The Company has authorized 50,000,000 shares of preferred stock with a par value of $0.001.

 

During the year ended August 31, 2017, there were no issuance of preferred stock.

 

Common Shares

 

The Company has authorized 150,000,000 common shares with a par value of $0.001 per share. Each common share entitles the holder to one vote, in person or proxy, on any matter on which action of the stockholders of the corporation is sought.

 

During the year ended August 31, 2015, the Company issued 1,640,000 shares to un-affiliated investors for $16,400 cash and $600 of this $15,600 was received during the year ended August 31, 2015, and the remaining $600 was received during the year ended August 31, 2016.

 

During the year ended August 31, 2017, the Company issued 1,760,000 common shares, par value $0.001 for proceeds of $1,760. The Company cancelled 400,000 common shares and refunded $400.

 

Common Stock related to Subscription Agreement

 

During the year ended August 31, 2017, the Company received $770,921 that has been recorded as stock issued in relation to a subscription agreement on June 30, 2017, for the issuance of 1,927,302 common shares. The shares have not yet been issued as of August 31, 2017, however, the individuals that contributed cash to the Company have shareholder rights on the shares associated with the subscription agreement, and therefore the common stock is considered to be issued as of August 31, 2017.

 

Per the terms of the subscription agreement, following the closing date until the earlier of (i) the date that the registration is declared effective by the SEC, or (ii) the date the shares become freely tradable, if the Company issues any common stock or common stock equivalent entitling the holder to acquire common stock at a price below $0.40, the Company will be required to issue the subscribers that number of additional unites equal to the difference between the units issued at closing, and the number units the Company would have issued to the subscriber had the offering been completed at this discounted price.

 

Warrants

 

In relation to the common stock related to subscription agreement, each individual investor received warrants with the purchase of the stock.
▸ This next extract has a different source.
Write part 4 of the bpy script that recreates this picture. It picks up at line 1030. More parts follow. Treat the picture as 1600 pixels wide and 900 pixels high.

For each share purchased, the investor will receive one Series A Common Stock Purchase Warrant to purchase one share of the Company’s common stock for a period of five years from the date of the share subscription at June 30, 2017 at a price of $1.00 per share.

 

As of August 31, 2017, there are 1,927,303 Series A Common Stock Purchase Warrants outstanding, with a weighted average life remaining of 4.83 years, and average exercise price of $1.00.